What are the implications for investors? First, there is nothing yet you can invest in directly. It is possible to purchase a thing called a crypto-currency. The most prominent of these is called Bitcoin. However, unless you spend the necessary months of research to grasp the underlying determinants of the value of Bitcoin, I have an emphatic one-word recommendation. Don’t. This investment is incredibly risky, and those who provide confident forecasts of its future value are deluded or worse.

The future of transactions reminds me a little of the invasion of Europe by Genghis Khan. In the distributed ledger business, Genghis Khan is Bitcoin. There is no corporate presence sponsoring Bitcoin. It is open source. The key significance of Bitcoin/blockchain is that this particular distributed ledger is, at the moment, prohibitively expensive to hack. Its disadvantages include a lack of governance. Advocates will rightly argue that a lack of governance has its benefits – obvious to anyone who considers the problems with having a government – but there are also disputes in the Bitcoin community and no clear way to resolve them.

Genghis Kahn’s competition, the Pope and Kings of distributed ledgers, are the usual suspects – primarily the big banks. But also the big accounting firms and the major IT firms are involved. I wonder if the Pope and the Kings were afraid to speak the name of Genghis Kahn. One thing is for sure, the Big Business side of the distributed ledger debate is afraid to speak the name Bitcoin. Honest.

Almost universally, if the equity capital of a distributed ledger advocate exceeds one billion market value, the advocate will never use the word Bitcoin in a discussion of distributed ledgers. Blockchain is the magic term they use. I find this annoying since the developers of Bitcoin coined the term blockchain and would have copyrighted it if they had not been open-source kind of guys who don’t do that sort of thing.

It is much, much, too early to tell how this combat is going to sort itself out. There is a shortage of practical uses of the technology from any source. The number of practical uses at the moment is zero. But the word “inevitable” is no longer too strong.

Investment recommendations? I’ve got a few. My very long term bet is that the big banks (Bank of America (NYSE:BAC), Bank of New York Mellon (NYSE:BK), Bank of America , Citigroup (NYSE:C), Goldman Sachs (NYSE:GS), and JP Morgan Chase (NYSE:JPM), among others) will be the big losers. Likewise, the big accounting firms. All have invested billions. For them, pocket change, but pocket change invested pointlessly.

An exception: I find of particular interest Goldman’s entry into retail banking with a strong aversion to brick and mortar branches. These both are wise decisions. I have a buy on Goldman — and its awareness of, and willingness to place bets upon, the outcome of fintech is one reason I think Goldman’s long term strength is assured. In the distributed ledger future, branches disappear.

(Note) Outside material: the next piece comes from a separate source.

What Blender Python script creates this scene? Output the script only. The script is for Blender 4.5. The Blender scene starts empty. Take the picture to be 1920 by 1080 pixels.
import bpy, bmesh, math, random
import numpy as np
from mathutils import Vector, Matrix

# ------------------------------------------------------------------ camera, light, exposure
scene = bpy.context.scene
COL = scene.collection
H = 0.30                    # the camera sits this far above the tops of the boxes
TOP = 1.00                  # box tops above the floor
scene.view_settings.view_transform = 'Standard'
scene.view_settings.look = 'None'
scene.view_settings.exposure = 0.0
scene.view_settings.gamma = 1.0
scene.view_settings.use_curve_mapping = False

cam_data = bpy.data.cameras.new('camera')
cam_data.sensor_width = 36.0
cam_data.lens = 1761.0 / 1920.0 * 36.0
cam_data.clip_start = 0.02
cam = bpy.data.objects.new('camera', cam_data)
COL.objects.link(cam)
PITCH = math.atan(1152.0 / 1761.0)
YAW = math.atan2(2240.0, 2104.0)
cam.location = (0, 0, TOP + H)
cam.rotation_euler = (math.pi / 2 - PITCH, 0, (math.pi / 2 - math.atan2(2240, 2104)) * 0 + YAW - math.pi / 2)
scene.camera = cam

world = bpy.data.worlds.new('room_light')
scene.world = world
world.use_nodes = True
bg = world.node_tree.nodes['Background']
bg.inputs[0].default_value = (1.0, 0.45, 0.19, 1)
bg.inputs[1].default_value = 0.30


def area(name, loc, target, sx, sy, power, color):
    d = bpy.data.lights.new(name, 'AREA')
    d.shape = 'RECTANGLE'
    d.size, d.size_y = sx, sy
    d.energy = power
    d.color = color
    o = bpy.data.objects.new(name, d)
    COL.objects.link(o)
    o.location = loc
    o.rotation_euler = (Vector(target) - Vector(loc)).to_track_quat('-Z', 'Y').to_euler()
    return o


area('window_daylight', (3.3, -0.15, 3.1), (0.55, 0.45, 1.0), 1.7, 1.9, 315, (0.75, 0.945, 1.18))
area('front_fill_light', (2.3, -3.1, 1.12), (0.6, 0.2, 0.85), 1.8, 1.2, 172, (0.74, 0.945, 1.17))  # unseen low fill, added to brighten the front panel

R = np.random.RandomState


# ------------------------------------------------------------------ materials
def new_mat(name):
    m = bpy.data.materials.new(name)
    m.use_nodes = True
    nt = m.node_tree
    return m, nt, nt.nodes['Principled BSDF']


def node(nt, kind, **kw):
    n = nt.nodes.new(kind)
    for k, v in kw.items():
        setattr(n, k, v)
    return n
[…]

The distributed ledger contest will ultimately boil down to a contest between the major IT firms (IBM (NYSE:IBM), Microsoft (NASDAQ:MSFT), and Alphabet (NASDAQ:GOOGL)) (read: Pope and Kings) on one hand, and the loose governance of Bitcoin (The Great Kahn) on the other hand.

Do not, however, look here for a standard analysis of funds invested and rates of return. This is a game that will have one winner, and the game is winner-take-all. A thinking IT firm like IBM realizes that this is a contest it must enter. This is positive for the future of IBM’s stock, but I am a long way from knowing where IBM is going to jump, or whether I approve of their plan — which is, at the moment, very diffuse.

This is also not a time to look at the fintech component of IBM’s blockchain-oriented financials. It is far too early and the financials, nearly irrelevant. In this mega-contest for the future of distributed ledgers, it is not so much about dollars invested as intellectual resources expended and risks taken.

It is perhaps prudent at the moment for Big Blue to have a finger in every pie. But when a fully informed decision can be made, the winner of this contest will be the player with the most information and best instincts. And the earliest to make the right commitment. Then we can ask old fashioned questions like: What are the implications for IBM’s financials?

On the big firm side, IBM in particular has two things working for them. They are tight with the big banks and accounting firms on the one hand, yet comfortable in the world of open source on the other. I see them with a development role in devising the apps the banks and accountants will be ultimately reduced to offering in the transactions world. Those will be some monster apps, but Apps is Apps. They’re not where the big bucks are. The big distributed ledger itself is the real prize. IBM, or another big IT firm, will need to ramp up quickly to seize it.

IBM and its ilk will also be potentially better able to make decisions than the loosely structured management of Bitcoin/blockchain. But IBM should learn to say the word “Bitcoin.” The term was totally missing from their initial press release. It’s a clear sign of fear or hubris. And I don’t think IBM has a reason to fear, as its banking customers and the accounting firms do.

What of the Bitcoin community? For all of their pretensions of computer power/economics-based decision-making ala the internet, the Bitcoin community is not the free-wheeling fun-loving band it makes itself out to be. Bitcoin-land has a management problem of its own. There is indeed a hierarchy of Bitcoin/blockchain management, albeit informal. And this management has disputes. A very important current dispute is whether and how the blockchain will grow. This is no small matter. Because if Bitcoin will matter a year from now, it needs to grow like Topsy, and now.

Who will win the battle for the One Big Global Distributed Ledger? Too soon to call, but the stakes are enormous.